Assuming the initial velocity is downward, the object will hit the ground after #0.36 s#.

Explanation:

The question is a little ambiguous: is the object initially thrown upward, downward, horizontally or at an angle? I will assume it is thrown downward, but as a bonus will calculate the time taken if it is thrown upward.

Assuming it is thrown downward, the initial velocity of #23 ms^-1# and the acceleration due to gravity of #9.8 ms^-2# are in the same direction. We can use the following formula, but it will yield a quadratic equation we need to solve:

# d = ut + 1/2 at^2#

Substituting in what we know, we get:

# 9 = 23t + 1/2 9.8t^2#

Rearrange to standard form for a quadratic equation:

# 1/2 9.8t^2 + 23t - 9 = 0#

I won't do it here, but I'd solve this with the quadratic formula, though there are other approaches. The roots are #t = 0.36 s and -5.06 s#. We'll ignore the negative root and state that it takes #0.36 s#. for the stone to reach the ground.

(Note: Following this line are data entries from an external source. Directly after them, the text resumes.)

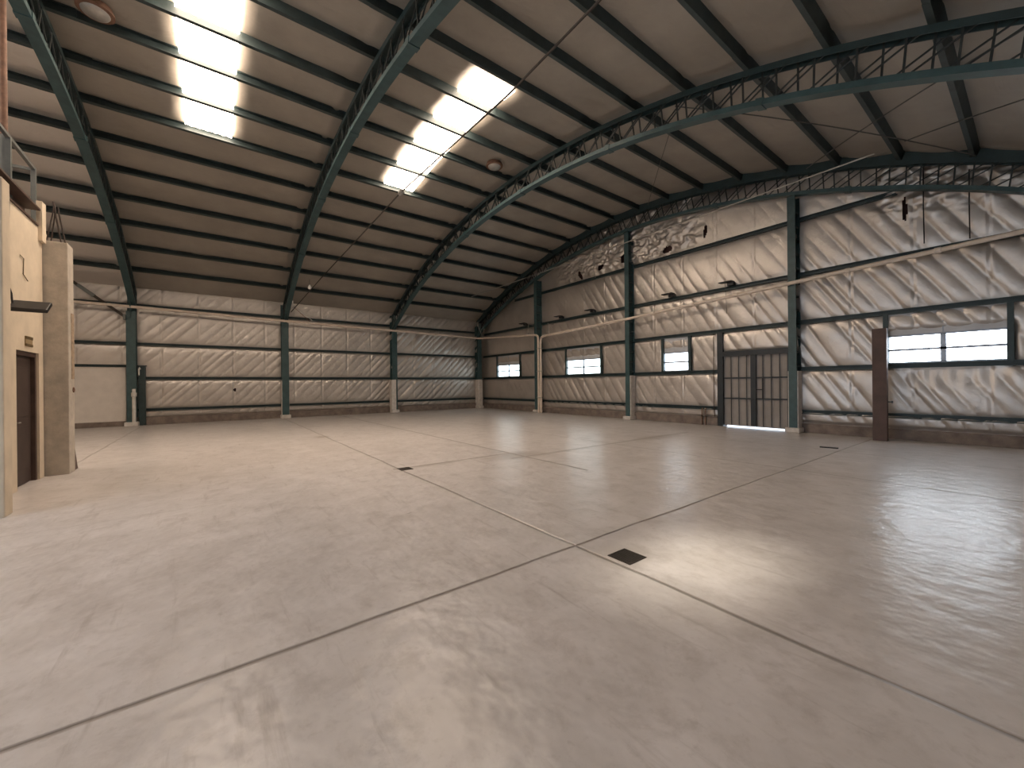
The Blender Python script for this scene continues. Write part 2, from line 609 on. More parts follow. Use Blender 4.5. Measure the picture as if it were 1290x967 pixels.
gx = axis_with(-0.1, S + 0.1, 0.035, [w for x in WINS.values() for w in x[:2]] + list(DOOR[:2]))
gz = axis_with(0.0, 8.9, 0.038, [WZ0, WZ1, DOOR[3]])
gable = grid_object('wall_back', gx, gz, gable_fn, M['foil'], gable_keep)
tag(gable, 'gable end wall lined with wrinkled silver foil insulation', kind='structure')
# outer sheet of the gable: red oxide backing seen through the tears
bk = MB()
cuts = sorted([-0.2, S + 0.2] + [w for x in WINS.values() for w in x[:2]] + list(DOOR[:2]))
for a, c in zip(cuts[:-1], cuts[1:]):
    mid = (a + c) / 2
    zr = [(0.0, 9.2)]
    for n, (x0, x1, cc) in WINS.items():
        if x0 < mid < x1:
            zr = [(0.0, WZ0), (WZ1, 9.2)]
    if DOOR[0] < mid < DOOR[1]:
        zr = [(DOOR[3], 9.2)]
    for z0, z1 in zr:
        bk.box(a, c, 0.17, 0.22, z0, z1)
bk.build('cladding', M['backing'], gable)


def left_fn(U, V):   # U = Y, V = Z
    b = bulge(V, LROWS, 5.75)
    strength = 0.30 + 0.35 * sstep(0.35, 0.65, fbm(U * 0.3 + 30, V * 0.35, 2)) + 0.75 * sstep(-9.5, -4.5, U)
    d = b * 0.05 + folds(-U, V, 1.05, 0.42, 0.045) * strength * (0.4 + 0.6 * b)
    s = np.abs(((U + 0.4) / 1.25) % 1.0 - 0.5) * 1.25
    d -= 0.02 * np.exp(-(s / 0.03) ** 2) * b
    return -0.085 + d, U, V


gy = axis_with(YR, 0.1, 0.035, [])
lz = axis_with(0.0, 5.9, 0.038, [2.40])
left = grid_object('wall_left', gy, lz, left_fn, M['foil'], lambda u, v: ~((u < -17.15) & (v < 2.40)) & ((((u + 13.49) / 0.05) ** 2 + ((v - 1.40) / 0.09) ** 2) > 1))
tag(left, 'long left side wall lined with silver foil insulation between green girts', kind='structure')
MB().box(-0.10, 0.02, YR, -17.12, 0.0, 2.40).build('masonry_panel', M['white_wall'], left)
MB().box(-0.30, -0.20, YR - 0.2, 0.3, 0.0, 6.2).build('cladding', M['backing'], left)

MB().box(S + 0.05, S + 0.2, YR - 0.2, 0.3, 0.0, 6.3).build('wall_right', M['foil_plain'], kind='structure')
FILL_OPENING = (14.9, 21.6, 4.6)      # unseen opening behind the viewer, added for cool fill light
wf = MB().box(-0.2, FILL_OPENING[0], YR - 0.2, YR, 0.0, 9.3).box(FILL_OPENING[1], S + 0.2, YR - 0.2, YR, 0.0, 9.3).box(FILL_OPENING[0], FILL_OPENING[1], YR - 0.2, YR, FILL_OPENING[2], 9.3)
wf.build('wall_front', M['foil_plain'], kind='structure')
MB().box(FILL_OPENING[0] - 8, FILL_OPENING[1] + 8, YR - 14, YR - 0.21, -0.3, -0.02).build('ground_yard', M['outside'], kind='structure')
pd_ = bpy.data.lights.new('fill_portal', 'AREA')
pd_.shape = 'RECTANGLE'
pd_.size, pd_.size_y = FILL_OPENING[1] - FILL_OPENING[0], FILL_OPENING[2]
pd_.cycles.is_portal = True
po = bpy.data.objects.new('fill_portal', pd_)
COL.objects.link(po)
po.location = ((FILL_OPENING[0] + FILL_OPENING[1]) / 2, YR - 0.1, FILL_OPENING[2] / 2)
po.rotation_euler = (math.radians(90), 0, math.radians(180))


# ------------------------------------------------------------------ roof
PUR_TH = [(k - 8.5) * 3.11 for k in range(18)]
SKY = [(-7.45, 6.75, -9.52, -8.50), (-7.45, 6.75, -14.85, -13.86), (-7.45, 6.75, -20.3, -19.3)]
SUN_GAP = (15.1, 17.0, -15.75, -14.3)      # unseen hole added to drop a soft sun patch on the floor


def roof_fn(U, V):   # U = theta (deg), V = Y
    pos = (U - PUR_TH[0]) / 3.11
    fr = pos - np.floor(pos)
    sag = 0.06 * np.sin(np.pi * fr) * (0.7 + 0.6 * vnoise(U * 0.5, V * 0.4))
    sag += 0.02 * (fbm(U * 0.6, V * 1.1, 3) - 0.5)
    # seams of the blanket over every arch
    for y in FRAMES:
        sag += 0.02 * np.exp(-((V - y + 0.22) / 0.08) ** 2)
    r = R_ROOF - sag
    for t0, t1, y0, y1 in SKY:
        k = sstep(t0 - 0.8, t0 - 0.1, U) * (1 - sstep(t1 + 0.1, t1 + 0.8, U)) * sstep(y0 - 0.3, y0 - 0.03, V) * (1 - sstep(y1 + 0.03, y1 + 0.3, V))
        r = r * (1 - k) + (R_ROOF + 0.0) * k
    t = np.radians(U)
    return CX + r * np.sin(t), V, CZ + r * np.cos(t)


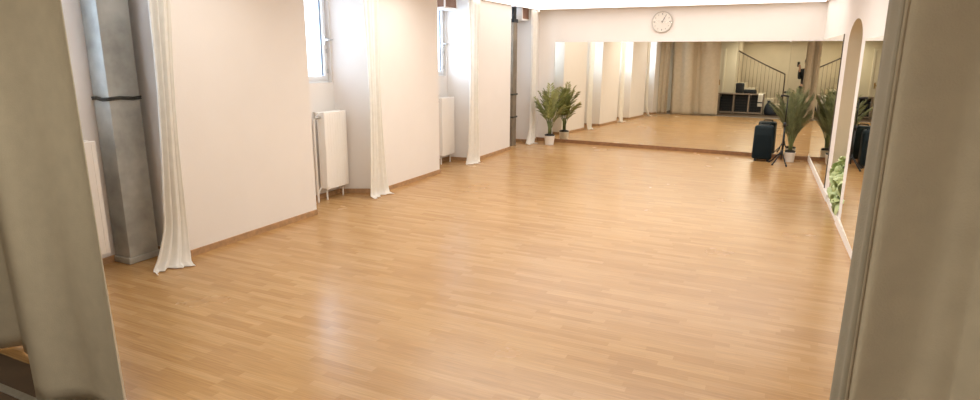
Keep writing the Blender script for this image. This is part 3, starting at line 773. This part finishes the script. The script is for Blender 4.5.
skin('shirt', SJ, [('pelvis', 'waist'), ('waist', 'chest'), ('chest', 'shoulders'), ('shoulders', 'collar'), ('shoulders', 'lsh'), ('lsh', 'lel'), ('lel', 'lcuff'), ('shoulders', 'rsh'), ('rsh', 'rel'), ('rel', 'rcuff')], M['shirt'], pe)
TJ = {k: grow(k, .014) for k in ('pelvis', 'lhip', 'lkn', 'lan', 'rhip', 'rkn', 'ran')}
skin('trousers', TJ, [('pelvis', 'lhip'), ('lhip', 'lkn'), ('lkn', 'lan'), ('pelvis', 'rhip'), ('rhip', 'rkn'), ('rkn', 'ran')], M['trousers'], pe)
for s, k in ((-1, 'l'), (1, 'r')):
    an = Vector(J[k+'an'][0]); to = Vector(J[k+'to'][0])
    b = MB(); bmesh.ops.create_uvsphere(b.bm, u_segments=18, v_segments=10, radius=1, matrix=Matrix.Translation((an+to)/2 + Vector((s*.003, .02, -.014))) @ Matrix.Rotation(-s*.09, 4, 'Z') @ Matrix.Diagonal((.056, .155, .062, 1)))
    for v in b.bm.verts: v.co.z = max(v.co.z, .002)
    b.build('shoe', M['shoe'], pe, True)
b = MB(); bmesh.ops.create_uvsphere(b.bm, u_segments=24, v_segments=14, radius=1, matrix=Matrix.Translation((0, -.012, 1.70)) @ Matrix.Diagonal((.092, .112, .105, 1)))
for v in list(b.bm.verts):
    if v.co.z < 1.71 and v.co.y > .045: b.bm.verts.remove(v)
    elif v.co.z < 1.61: b.bm.verts.remove(v)
b.build('hair', M['hair'], pe, True)
for s in (-1, 1):
    b = MB(); bmesh.ops.create_uvsphere(b.bm, u_segments=12, v_segments=8, radius=.011, matrix=Matrix.Translation((s*.030, .093, 1.655))); e_ = b.build('eye', M['eye'], pe, True)
    b = MB(); bmesh.ops.create_uvsphere(b.bm, u_segments=10, v_segments=6, radius=.005, matrix=Matrix.Translation((s*.030, .1015, 1.655))); b.build('iris', M['hair'], e_, True)
    b = MB(); bmesh.ops.create_uvsphere(b.bm, u_segments=12, v_segments=8, radius=1, matrix=Matrix.Translation((s*.082, .005, 1.645)) @ Matrix.Diagonal((.010, .018, .030, 1))); b.build('ear', M['skin'], pe, True)
b = MB(); bmesh.ops.create_cone(b.bm, cap_ends=True, segments=10, radius1=.017, radius2=.005, depth=.045, matrix=Matrix.Translation((0, .104, 1.632)) @ Matrix.Rotation(.35, 4, 'X')); b.build('nose', M['skin'], pe, True)
b = MB(); bmesh.ops.create_uvsphere(b.bm, u_segments=12, v_segments=6, radius=1, matrix=Matrix.Translation((0, .096, 1.588)) @ Matrix.Diagonal((.024, .008, .007, 1))); b.build('mouth', mat('lips', (.36, .15, .12), .5, noise=(30, .1)), pe, True)

ph = thing('phone', 'dark phone held up in the hand beside the right drape', 'phone', (-.022, -.024, 1.60))
MB().box(-.037, .037, -.0045, .0045, -.075, .075, .004).build('case', M['black'], ph)
MB().box(-.033, .033, -.0056, -.0046, -.069, .069).build('screen', mat('phone_screen', (.02, .02, .022), .1, noise=(9, .1)), ph)
MB().lathe([(0, 0), (.008, 0), (.008, .0015), (0, .0015)], n=16, mtx=Matrix.Translation((.022, .0046, 0)) @ Matrix.Rotation(-PI/2, 4, 'X')).build('lens', M['metal'], ph)

# ------------------------------------------------------------------ light
def area(name, loc, sx, sy, power, col, rot=(0, 0, 0), spread=PI):
    d = bpy.data.lights.new(name, 'AREA'); d.shape = 'RECTANGLE'; d.size = sx; d.size_y = sy; d.energy = power; d.color = col; d.spread = spread
    o = bpy.data.objects.new(name, d); C.objects.link(o); o.location = loc; o.rotation_euler = rot
    return o
PANEL, DAY = 2.1, 27
WARM = (1, .965, .91)
def glow_panel(label, x0, x1, y0, y1, strength):  # glowing panel and frame added to whiten the ceiling; no such fixture known
    r = thing('ceiling_glow_panel', label, 'added light', ((x0+x1)/2, (y0+y1)/2, ZC)); L0 = Vector(r.location)
    MB().box(x0+.004, x1-.004, y0+.004, y1-.004, ZC-.010, ZC-.0005).build('glow_sheet', mat('added_ceiling_glow', (.9, .88, .86), .6, emit=((1, .965, .94), strength)), r, loc=L0)
    f = MB()
    for a, b, c_, d in ((x0, x1, y0-.012, y0+.003), (x0, x1, y1-.003, y1+.012)): f.box(a, b, c_, d, ZC-.014, ZC-.0005)
    f.box(x0-.012, x0+.003, y0-.012, y1+.012, ZC-.014, ZC-.0005).box(x1-.003, x1+.012, y0-.012, y1+.012, ZC-.014, ZC-.0005)
    f.build('frame', M['white_paint'], r, loc=L0)
glow_panel('broad added glow panel that brightens the ceiling before the far wall', -4.15, .42, 8.0, 10.58, PANEL)
for y, pw_ in ((3.3, 42), (5.9, 66)):
    area('unseen_ceiling_light', (-1.9, y, ZC-.03), 3.9, 1.0, pw_, WARM)  # area lights out of view, added under the ceiling to light the room
area('hall_lamp', (-1.5, .45, ZC-.03), .8, .5, 36, (.97, .96, .84))
area('stair_lamp', (-.8, -1.2, ZC-.03), 2.4, .6, 16, (1, .91, .76))
for (y0, y1, z0, z1) in WIN:
    area('daylight', (XN-.35, (y0+y1)/2, (z0+z1)/2), y1-y0, z1-z0, DAY if y0 > 3 else DAY*1.8, (.60, .78, 1), (0, -PI/2, 0))

wd = bpy.data.worlds.new('daylight_sky'); bpy.context.scene.world = wd; wd.use_nodes = True
bgk = wd.node_tree.nodes['Background']; bgk.inputs['Color'].default_value = (.80, .90, 1, 1); bgk.inputs['Strength'].default_value = 4

# ------------------------------------------------------------------ camera
cam = bpy.data.cameras.new('camera'); co = bpy.data.objects.new('camera', cam); C.objects.link(co)
yaw, pitch, roll = .446, .227, .0052
F = 605.95
fw = Vector((-math.sin(yaw)*math.cos(pitch), math.cos(yaw)*math.cos(pitch), -math.sin(pitch)))
rt = Vector((math.cos(yaw), math.sin(yaw), 0)); up = rt.cross(fw)
r2 = rt*math.cos(roll) + up*math.sin(roll); u2 = up*math.cos(roll) - rt*math.sin(roll)
mx = Matrix((r2, u2, -fw)).transposed().to_4x4(); mx.translation = (0, 0, 1.6)
co.matrix_world = mx
cam.sensor_fit = 'HORIZONTAL'; cam.sensor_width = 36; cam.lens = F/980*36; cam.shift_y = -5.52/980; cam.clip_start = .02; cam.clip_end = 100
S = bpy.context.scene; S.camera = co
S.view_settings.view_transform = 'Standard'; S.view_settings.look = 'None'; S.view_settings.exposure = 0; S.view_settings.gamma = 1; S.view_settings.use_curve_mapping = False
S.cycles.max_bounces = 14; S.cycles.diffuse_bounces = 6; S.cycles.glossy_bounces = 8; S.cycles.transparent_max_bounces = 12
S.cycles.use_denoising = True; S.cycles.sample_clamp_indirect = 8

(as a quick check for sensibleness you could calculate that a stone simply dropped from 9 m would take #1.35 s# to hit the ground: since in this case it was thrown downward quite fast (#23 ms^-1 =# about #83 kmh^-h#) the smaller answer makes sense.)

(If we assume instead that the stone was thrown upward, we simply give the initial velocity a negative sign, since it is in the opposite direction to the acceleration. Working it through gives #5.06 s#. Hmm... that number seems oddly familiar!)